Fish Update Briefing, Friday, September 14

A NORWEGIAN seafood trader has been charged with selling 24 tonnes of king crab worth 3.4 million kroner without recording the transaction with the authorities. Fishery officials, who are cracking down on illegal fish sales, are worried that large amounts of seafood are being exported without documentation. They say king crab is easier to buy on the black market partly because it is caught in an isolated part of Norway and because plenty of buyers and sellers can be found on Facebook. The man, who is charged with gross violation of the Bookkeeping Act, is expected to face court later.
THE Icelandic fishing and fish processing company Samherji has ordered the construction of two new 88m long pelagic vessels. They will be built in the Danish shipyard of Karstensen, which described the order as a major milestone for the company. The first vessel is expected to be completed and delivered by June 2020, with the second delivered six months later. Samherji is Iceland’s largest fishing company and has been expanding its catching and processing operations of late, both at home and in countries such as the UK.
SCIENTISTS have discovered jelly-like fish living in one of the world’s deepest places, stretching down almost 26,000ft or 8,000m below the surface of the ocean. The team from Newcastle University found three new species of snailfish living in the Atacama Trench, a 3,670 mile-long scar on the seafloor that runs along the Pacific coast of South America. The fish’s bodies are translucent and gelatinous; their only bones are tiny structures in the inner ear that are crucial for orientation. Dr Thom Linley, one of the researchers, told Sky News: ‘They go against the mould of what you imagine for a deep sea fish.’

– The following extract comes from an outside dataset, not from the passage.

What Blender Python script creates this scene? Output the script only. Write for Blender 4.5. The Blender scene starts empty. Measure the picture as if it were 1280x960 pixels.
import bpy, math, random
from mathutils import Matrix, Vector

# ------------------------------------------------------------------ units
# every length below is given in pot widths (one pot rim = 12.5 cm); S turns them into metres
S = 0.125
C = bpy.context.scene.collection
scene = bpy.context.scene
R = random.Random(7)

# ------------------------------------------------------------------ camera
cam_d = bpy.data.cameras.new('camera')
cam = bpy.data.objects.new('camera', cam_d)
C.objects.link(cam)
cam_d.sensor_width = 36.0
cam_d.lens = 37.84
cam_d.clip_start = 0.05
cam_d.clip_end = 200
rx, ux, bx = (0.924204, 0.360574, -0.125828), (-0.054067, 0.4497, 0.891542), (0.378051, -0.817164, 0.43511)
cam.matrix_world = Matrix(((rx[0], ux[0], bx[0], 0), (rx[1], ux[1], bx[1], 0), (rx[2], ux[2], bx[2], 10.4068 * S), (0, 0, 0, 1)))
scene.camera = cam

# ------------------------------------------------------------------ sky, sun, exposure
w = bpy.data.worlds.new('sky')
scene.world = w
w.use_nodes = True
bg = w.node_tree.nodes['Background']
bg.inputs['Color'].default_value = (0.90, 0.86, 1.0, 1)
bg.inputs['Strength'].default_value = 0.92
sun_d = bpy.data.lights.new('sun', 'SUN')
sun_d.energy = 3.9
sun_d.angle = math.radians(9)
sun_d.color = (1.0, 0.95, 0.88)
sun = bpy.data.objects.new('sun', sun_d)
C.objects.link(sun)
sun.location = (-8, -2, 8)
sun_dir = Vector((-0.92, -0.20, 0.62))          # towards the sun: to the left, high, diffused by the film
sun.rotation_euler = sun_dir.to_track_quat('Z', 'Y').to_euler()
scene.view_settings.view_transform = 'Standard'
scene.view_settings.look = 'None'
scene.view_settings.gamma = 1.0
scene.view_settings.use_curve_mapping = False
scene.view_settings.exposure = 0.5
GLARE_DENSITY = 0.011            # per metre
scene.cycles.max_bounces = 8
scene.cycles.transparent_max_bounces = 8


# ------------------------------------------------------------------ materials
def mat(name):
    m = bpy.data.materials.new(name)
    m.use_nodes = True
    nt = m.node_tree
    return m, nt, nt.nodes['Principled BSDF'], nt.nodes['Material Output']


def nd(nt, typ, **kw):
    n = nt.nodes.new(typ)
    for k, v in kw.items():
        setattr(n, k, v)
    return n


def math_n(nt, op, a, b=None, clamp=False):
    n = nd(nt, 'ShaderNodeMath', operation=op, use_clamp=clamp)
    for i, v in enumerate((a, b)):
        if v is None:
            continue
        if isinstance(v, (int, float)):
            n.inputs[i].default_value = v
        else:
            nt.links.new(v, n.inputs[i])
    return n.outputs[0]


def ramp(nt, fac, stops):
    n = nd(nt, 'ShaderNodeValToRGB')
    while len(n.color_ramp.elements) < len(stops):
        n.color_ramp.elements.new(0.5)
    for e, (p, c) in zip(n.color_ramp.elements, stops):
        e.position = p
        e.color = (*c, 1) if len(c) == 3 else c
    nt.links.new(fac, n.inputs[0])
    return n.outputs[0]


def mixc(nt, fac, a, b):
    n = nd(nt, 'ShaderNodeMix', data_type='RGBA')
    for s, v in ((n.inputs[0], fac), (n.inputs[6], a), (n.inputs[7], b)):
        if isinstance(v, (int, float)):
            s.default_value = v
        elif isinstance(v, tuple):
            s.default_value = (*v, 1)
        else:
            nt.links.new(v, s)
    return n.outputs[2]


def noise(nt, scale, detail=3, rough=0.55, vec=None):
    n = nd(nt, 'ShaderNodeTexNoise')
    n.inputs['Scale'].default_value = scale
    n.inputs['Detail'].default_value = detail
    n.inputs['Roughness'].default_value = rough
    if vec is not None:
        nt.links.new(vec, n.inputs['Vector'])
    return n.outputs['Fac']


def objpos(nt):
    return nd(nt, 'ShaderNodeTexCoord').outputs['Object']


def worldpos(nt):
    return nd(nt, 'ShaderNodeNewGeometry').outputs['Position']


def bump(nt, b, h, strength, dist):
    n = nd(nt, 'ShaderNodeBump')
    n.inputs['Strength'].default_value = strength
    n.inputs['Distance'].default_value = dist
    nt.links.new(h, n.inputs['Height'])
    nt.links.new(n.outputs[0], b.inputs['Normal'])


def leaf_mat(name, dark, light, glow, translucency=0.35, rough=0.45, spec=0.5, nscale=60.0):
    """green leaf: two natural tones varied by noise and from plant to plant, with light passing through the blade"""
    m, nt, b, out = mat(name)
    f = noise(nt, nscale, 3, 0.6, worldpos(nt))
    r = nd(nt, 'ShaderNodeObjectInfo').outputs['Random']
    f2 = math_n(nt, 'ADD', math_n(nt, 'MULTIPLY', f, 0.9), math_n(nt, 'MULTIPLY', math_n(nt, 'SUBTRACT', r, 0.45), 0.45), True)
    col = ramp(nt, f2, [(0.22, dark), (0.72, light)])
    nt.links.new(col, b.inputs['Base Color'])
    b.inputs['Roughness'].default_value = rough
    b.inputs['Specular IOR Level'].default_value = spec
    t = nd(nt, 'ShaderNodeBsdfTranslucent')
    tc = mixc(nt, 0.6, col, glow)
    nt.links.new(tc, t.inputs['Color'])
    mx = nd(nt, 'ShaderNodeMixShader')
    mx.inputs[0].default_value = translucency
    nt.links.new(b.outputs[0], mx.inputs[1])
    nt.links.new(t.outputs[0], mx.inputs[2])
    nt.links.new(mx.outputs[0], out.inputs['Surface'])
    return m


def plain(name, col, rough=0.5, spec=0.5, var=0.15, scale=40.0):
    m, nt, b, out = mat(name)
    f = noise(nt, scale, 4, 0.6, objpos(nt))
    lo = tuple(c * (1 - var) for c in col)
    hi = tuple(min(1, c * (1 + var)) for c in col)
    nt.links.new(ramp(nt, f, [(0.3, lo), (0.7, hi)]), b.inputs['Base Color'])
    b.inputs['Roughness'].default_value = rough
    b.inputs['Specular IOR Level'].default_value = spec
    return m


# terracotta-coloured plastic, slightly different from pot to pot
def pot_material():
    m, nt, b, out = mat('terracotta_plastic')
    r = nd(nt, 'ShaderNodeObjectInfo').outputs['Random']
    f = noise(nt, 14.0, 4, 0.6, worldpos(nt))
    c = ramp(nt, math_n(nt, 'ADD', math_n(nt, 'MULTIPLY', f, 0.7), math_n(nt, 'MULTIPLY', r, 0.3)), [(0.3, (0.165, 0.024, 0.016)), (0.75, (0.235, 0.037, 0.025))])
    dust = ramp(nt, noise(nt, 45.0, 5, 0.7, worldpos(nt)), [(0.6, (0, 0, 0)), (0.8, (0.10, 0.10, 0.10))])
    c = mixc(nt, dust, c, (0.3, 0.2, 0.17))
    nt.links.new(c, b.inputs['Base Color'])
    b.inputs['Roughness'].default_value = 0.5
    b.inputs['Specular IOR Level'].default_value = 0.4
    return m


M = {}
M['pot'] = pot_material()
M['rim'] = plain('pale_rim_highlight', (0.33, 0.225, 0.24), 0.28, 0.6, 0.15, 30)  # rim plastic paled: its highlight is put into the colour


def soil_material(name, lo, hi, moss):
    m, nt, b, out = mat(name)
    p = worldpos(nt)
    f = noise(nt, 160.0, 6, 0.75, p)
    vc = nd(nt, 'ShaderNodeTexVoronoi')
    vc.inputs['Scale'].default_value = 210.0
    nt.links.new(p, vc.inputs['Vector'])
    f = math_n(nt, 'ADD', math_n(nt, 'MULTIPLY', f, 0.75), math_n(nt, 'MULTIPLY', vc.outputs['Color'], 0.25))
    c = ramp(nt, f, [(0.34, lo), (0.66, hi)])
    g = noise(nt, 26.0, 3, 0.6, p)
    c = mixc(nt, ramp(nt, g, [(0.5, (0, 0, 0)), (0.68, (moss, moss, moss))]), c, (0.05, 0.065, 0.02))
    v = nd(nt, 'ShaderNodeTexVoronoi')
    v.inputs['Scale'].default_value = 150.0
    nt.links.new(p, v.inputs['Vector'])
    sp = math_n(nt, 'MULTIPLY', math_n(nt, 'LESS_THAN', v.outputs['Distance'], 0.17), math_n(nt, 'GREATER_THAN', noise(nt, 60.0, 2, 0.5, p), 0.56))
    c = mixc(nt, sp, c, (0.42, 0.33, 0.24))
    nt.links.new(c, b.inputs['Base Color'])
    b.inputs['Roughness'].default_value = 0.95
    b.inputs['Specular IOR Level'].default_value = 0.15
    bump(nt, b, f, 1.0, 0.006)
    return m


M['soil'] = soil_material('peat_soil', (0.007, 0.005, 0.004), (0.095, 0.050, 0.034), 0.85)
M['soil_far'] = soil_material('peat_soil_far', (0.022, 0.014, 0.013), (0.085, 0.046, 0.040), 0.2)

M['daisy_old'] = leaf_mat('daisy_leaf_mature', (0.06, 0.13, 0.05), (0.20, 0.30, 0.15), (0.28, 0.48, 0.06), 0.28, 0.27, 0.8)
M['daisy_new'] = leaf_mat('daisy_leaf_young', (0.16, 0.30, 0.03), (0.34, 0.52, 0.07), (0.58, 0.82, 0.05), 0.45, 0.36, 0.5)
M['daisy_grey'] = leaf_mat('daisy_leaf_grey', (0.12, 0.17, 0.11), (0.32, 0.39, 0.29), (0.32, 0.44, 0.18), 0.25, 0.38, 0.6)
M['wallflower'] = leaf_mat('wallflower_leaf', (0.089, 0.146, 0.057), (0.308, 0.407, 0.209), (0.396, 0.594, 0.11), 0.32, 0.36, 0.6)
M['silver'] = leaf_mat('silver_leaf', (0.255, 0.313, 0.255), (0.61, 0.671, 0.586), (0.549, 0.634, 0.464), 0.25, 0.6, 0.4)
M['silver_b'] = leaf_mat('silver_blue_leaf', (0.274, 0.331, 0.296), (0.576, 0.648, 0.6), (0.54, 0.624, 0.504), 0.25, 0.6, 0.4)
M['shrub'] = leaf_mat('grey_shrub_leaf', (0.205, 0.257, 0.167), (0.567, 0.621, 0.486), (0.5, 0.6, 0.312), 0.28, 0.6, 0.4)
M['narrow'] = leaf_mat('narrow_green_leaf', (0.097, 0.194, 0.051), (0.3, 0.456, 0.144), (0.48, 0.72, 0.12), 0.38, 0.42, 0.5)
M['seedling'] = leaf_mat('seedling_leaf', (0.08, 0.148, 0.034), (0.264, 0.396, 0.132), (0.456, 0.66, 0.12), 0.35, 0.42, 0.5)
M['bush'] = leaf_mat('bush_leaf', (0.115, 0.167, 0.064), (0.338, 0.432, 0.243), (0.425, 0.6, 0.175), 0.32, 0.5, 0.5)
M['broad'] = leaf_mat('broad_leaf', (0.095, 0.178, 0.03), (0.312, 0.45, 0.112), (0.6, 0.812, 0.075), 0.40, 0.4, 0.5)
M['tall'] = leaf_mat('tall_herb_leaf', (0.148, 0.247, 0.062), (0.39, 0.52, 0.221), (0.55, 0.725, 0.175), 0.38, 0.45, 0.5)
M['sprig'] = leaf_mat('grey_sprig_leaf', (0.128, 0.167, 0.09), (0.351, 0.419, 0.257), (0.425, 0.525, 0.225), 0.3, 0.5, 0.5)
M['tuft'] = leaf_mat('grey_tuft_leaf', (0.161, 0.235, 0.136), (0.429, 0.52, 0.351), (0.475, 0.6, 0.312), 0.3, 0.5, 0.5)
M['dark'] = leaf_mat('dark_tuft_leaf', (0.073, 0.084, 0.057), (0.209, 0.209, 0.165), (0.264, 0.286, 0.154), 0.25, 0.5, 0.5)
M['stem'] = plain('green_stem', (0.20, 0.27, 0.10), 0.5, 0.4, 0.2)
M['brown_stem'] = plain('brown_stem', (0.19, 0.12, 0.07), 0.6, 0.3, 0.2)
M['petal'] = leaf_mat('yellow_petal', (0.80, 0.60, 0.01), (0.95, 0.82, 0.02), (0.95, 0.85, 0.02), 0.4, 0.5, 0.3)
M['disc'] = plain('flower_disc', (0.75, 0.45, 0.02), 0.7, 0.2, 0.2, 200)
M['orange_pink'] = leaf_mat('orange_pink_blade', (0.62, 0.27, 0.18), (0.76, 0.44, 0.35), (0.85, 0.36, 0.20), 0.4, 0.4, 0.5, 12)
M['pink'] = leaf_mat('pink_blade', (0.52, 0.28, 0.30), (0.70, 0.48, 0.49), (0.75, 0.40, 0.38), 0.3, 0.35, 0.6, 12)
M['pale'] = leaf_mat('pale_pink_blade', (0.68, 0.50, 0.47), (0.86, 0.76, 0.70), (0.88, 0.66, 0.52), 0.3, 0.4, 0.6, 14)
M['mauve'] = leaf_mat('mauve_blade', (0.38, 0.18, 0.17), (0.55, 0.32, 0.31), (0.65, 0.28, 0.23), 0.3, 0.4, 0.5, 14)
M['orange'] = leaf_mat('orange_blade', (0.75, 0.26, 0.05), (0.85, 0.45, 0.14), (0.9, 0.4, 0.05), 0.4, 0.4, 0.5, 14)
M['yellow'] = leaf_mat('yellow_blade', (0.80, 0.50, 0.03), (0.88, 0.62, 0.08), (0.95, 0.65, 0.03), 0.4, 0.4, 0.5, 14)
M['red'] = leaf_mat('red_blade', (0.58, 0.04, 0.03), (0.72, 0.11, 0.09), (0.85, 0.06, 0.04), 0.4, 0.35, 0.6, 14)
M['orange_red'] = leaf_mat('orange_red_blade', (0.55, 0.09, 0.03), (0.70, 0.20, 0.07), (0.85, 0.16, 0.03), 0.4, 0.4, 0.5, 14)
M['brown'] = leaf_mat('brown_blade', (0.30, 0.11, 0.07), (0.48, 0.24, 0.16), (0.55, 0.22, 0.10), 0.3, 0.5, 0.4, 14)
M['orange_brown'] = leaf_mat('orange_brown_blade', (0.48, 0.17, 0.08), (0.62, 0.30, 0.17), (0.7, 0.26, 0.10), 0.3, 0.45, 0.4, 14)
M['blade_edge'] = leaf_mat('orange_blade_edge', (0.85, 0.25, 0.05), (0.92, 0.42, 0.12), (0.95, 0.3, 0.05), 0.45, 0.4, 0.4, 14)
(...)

A PUB company is offering up vegan ‘fish and chips’ – which looks almost identical to the real thing. The Hungry Horse chain has launched a vegan range as part of its new menu in response to the increasing popularity of plant based diets. The range features seven dishes, including pub ‘fish’ and chips, produced by VBites and is made of fish-free fish flakes. Instead of fish, the vegan equivalent is covered in breadcrumbs and contains konjac flour (a herb popular in Asia), tapioca starch and wheat starch. The company is even offering the fish-free version to one of its pubs in Grimsby, the home of fish and chips.